There are so many better words to use rather than, ‘said’!

Learners had so much fun with this activity, and found the said alternative list so useful that I expanded this idea to other aspects of narrative writing.

Emotional Inferencing

We were looking at inference, and ways of suggesting how a character is feeling without actually naming that emotion. So, students selected an emotion each to write about, and we then copied their work into an emotion bank to benefit all students in narrative writing. This was lots of fun, and useful to boot!

You can see down the left all of the different emotions that students selected – such a great resource for writing projects!

I’ve added the ‘Emotion Inferences’ blank page to my shared Bau Teacher Adventures OneNote.  Find the link here, and please feel free to adapt and use!

Spectacular Settings

This year, I’m also going to include a ‘settings selection’ section in the Collaboration Space.  I’m planning on having students gather a variety of pictures of different scenes, seasons etc, and brainstorm some interesting descriptive words to go with them.

Lots of lists

We also use the Collaboration Space as a central location for groups of students (or even the whole Village).  These lists have included;

  • Class brainstorm on what to pack for school camp
  • Sphero project ideas
  • Fitness/ Brain break bank

Ideas for Sphero projects – it was a long list, and there was a great deal of excitement!

This was from before I discovered Forms! Learners initialled their top preferences for lollies for movie night on school camp.

Peer Editing/ Support/ Assessment

Learners complete a rough draft of an essay or project in their personal Notebook section, and then copy and paste the page into the Collaboration Space, where another student provides constructive feedback/ assists with editing/ does a peer assessment.

The original learner then copies the page back into their personal Notebook, and applies any changes/ constructive criticism that they agree with.

Preventing Syncing Errors

Sync errors are the most frustrating aspect of the Collaboration Space, and can turn excitement to dismay in a matter of moments. I have several methods of avoiding this problem, depending on what type of task we are doing.

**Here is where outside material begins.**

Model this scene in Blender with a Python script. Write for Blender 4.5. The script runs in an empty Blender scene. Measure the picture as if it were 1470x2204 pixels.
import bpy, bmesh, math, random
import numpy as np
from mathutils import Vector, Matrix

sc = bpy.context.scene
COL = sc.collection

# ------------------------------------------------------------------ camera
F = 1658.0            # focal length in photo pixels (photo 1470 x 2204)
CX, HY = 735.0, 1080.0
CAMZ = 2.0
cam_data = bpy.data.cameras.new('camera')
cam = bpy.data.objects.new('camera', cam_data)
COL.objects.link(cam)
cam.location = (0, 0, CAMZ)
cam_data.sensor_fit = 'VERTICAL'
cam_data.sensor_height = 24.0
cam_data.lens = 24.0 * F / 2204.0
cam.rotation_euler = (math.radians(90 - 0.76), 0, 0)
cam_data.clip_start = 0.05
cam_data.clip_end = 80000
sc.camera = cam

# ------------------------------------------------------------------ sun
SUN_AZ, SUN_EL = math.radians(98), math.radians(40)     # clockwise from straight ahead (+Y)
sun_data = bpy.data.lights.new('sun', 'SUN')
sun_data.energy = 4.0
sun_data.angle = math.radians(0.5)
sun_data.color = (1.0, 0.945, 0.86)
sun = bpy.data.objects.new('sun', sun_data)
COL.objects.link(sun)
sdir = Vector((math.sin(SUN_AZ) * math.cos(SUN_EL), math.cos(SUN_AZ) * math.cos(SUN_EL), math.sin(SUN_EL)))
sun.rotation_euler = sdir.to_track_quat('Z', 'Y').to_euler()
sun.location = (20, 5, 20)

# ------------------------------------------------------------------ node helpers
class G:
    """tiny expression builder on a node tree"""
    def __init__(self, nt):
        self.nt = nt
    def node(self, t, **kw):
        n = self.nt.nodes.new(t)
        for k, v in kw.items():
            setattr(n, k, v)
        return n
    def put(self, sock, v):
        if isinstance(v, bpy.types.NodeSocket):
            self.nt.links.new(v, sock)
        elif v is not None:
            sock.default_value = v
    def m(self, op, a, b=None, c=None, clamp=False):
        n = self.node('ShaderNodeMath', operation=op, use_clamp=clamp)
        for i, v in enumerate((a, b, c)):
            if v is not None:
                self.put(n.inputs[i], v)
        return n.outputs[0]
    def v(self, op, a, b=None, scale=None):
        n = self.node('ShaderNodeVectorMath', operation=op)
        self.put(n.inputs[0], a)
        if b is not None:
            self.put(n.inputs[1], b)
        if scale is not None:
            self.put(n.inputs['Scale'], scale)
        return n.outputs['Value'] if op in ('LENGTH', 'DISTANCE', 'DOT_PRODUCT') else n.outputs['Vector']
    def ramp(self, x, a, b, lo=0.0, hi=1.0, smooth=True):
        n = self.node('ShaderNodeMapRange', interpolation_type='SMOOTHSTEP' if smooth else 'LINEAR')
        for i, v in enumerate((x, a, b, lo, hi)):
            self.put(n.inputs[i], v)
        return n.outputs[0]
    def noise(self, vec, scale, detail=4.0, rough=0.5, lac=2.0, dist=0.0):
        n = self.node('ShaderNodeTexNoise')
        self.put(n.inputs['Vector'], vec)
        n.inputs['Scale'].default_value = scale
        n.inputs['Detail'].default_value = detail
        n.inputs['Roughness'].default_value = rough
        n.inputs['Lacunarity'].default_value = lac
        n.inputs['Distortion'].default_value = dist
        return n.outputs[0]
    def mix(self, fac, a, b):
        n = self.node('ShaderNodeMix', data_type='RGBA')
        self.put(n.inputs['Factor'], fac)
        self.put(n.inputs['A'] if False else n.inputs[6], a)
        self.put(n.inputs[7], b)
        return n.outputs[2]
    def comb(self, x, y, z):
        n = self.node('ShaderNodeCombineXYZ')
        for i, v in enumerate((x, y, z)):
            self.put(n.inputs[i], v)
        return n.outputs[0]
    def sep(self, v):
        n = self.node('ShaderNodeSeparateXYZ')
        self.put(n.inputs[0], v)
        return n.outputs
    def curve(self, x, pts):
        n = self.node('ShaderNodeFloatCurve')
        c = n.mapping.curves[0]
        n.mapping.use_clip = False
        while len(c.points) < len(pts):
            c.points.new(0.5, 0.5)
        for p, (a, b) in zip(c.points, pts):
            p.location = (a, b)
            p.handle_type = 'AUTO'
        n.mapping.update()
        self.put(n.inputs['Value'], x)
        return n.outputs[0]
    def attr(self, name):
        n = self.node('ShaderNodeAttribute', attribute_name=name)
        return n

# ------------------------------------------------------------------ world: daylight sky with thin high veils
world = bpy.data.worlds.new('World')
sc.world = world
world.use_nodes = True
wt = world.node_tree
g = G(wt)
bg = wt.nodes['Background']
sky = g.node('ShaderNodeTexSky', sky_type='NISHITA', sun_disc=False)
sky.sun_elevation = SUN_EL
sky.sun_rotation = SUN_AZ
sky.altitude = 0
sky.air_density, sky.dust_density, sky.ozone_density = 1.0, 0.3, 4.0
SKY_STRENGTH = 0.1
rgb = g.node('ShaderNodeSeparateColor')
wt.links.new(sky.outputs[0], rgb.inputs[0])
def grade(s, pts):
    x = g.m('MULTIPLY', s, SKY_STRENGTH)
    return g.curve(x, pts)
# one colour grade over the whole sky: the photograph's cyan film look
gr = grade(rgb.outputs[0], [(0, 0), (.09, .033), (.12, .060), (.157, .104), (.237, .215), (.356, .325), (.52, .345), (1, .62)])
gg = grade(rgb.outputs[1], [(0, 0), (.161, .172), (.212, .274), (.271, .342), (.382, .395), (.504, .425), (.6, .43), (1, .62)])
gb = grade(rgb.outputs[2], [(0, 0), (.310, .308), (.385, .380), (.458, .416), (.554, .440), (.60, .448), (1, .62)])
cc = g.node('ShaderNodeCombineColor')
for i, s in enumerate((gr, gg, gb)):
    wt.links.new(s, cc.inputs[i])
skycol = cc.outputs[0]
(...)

  • Inserting tables and assigning each student a separate line.
  • Assigning each group of students a separate page within a Section, so all students can easily find each group’s work, but only a few people are contributing to a page at a time.

Students worked on this in groups of 4. Because the table was colour coded, learners were encouraged to talk to each other about which section they were currently added to in order to avoid syncing errors.

  • Learners do the work in their individual Section, and then copy and paste the page to the Collaboration Space, ensuring that they have their original in a safe place.

So, collaborate, don’t compete, and then sit back and listen to your learners’ conversations as they interact, support and encourage each other!